My Kindle was a birthday present complete with a red leather case.  My dilemma–what book to download first. It had to be significant. Not just any book would do. In the end, I copped out–I downloaded a Kindle manual that promised to reveal secrets not contained in the manual that comes with the Kindle. In retrospect, I could have done better.

I had my doubts about the Kindle originally–despite the Kindle’s endorsement by Oprah. After all, Oprah uses it when she goes on plane trips. Other people load their Kindles up with multiple books when they go on vacation. I, on the other hand, would be using my Kindle in my daily life. Would it be worth it?

The answer–YES. YES. And, YES! Four months and 26 books later I’d rather give up a kidney–well, maybe not really.
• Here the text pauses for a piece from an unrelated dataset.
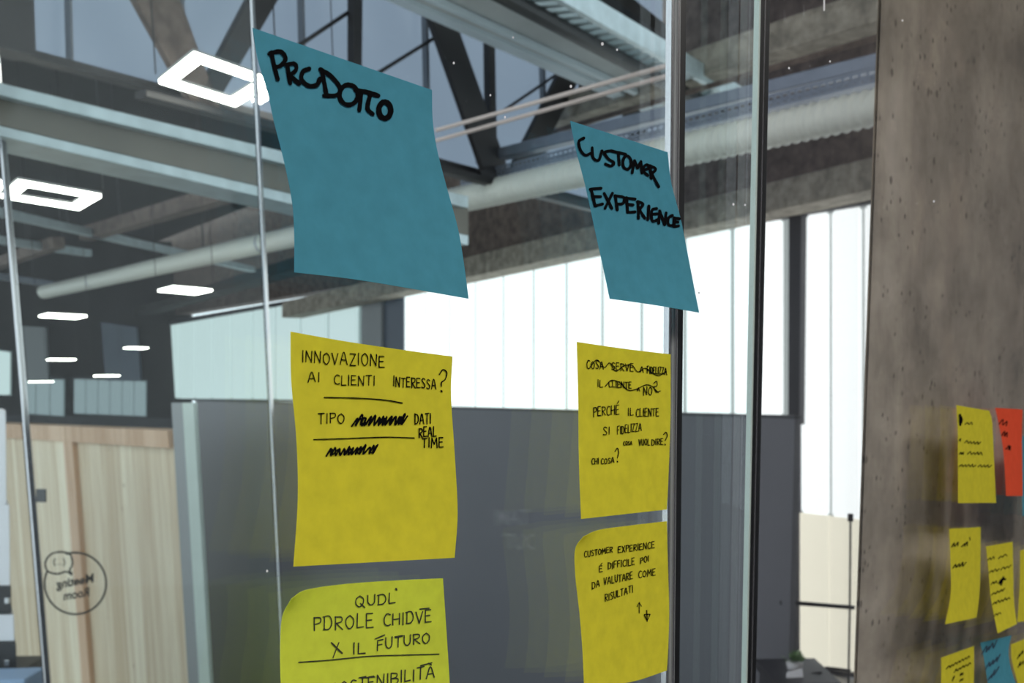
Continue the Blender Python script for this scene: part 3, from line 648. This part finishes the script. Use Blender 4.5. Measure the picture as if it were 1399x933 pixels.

I mean, what are the odds? I never thought I would give up “real” books. I love books. I love to have them in my library and be able to look through them and leaf through them occasionally. They are both old friends and passageways to new adventures. The downside–too many books and nowhere to put them.

The Kindle was my greatest birthday present ever! Here are some of the best reasons I know to buy a Kindle now:

1. You can store up to 1500 books on your Kindle which eliminates a whole room of bookcases.

2. You won’t go to the bookstore and buy a book you already have. If you try to buy a duplicate book on Kindle, Amazon alerts you that you already have it.

3. At the doctor’s office and you just finished the last three pages of your current novel? You can select and download books easily right from your Kindle.

4. No more waiting in line or trips to the bookstore. I preordered Dan Brown’s latest, The Lost Symbol. I went to bed on September 14th and awoke September 15th and it was already there. Fantastic!

5. It’s a great conversation piece. People who don’t have a Kindle want to see the pages and hear about how you download books. My bright red leather jacket for my Kindle always draws oohs and ahhs.

6. People know you are reading something, but they don’t know what. The Kindle is the perfect little brown bag when it comes to books. You can switch from Bridget Jone’s Diary to Dostoevesky’s War and Peace to show them the device. They’ll think you’re pretty high brow.

7. It’s lighter weight than many books. And turning the page is accomplished by the touch of a button–one on either side for added convenience. I can prop it up on my leg keeping it stationary, and just click a button. Ah, but I wish I had had my Kindle when I read Philippa Gregory’s Cleopatra–a 10-pound bulky read that I loved.

8. You can never lose your page. It opens up to the last page you read. You can also never lose a book if you purchased it through Amazon.com. It archives them for you.

9. It just went down in price–after I had mine, of course!

10. For people who don’t have an iPod, a Blackberry or other technology, it’s a great way to feel hooked in to the technology age.

11. There are tons of free books online that you can download–some from Amazon.com and some from sites I found in that manual I bought!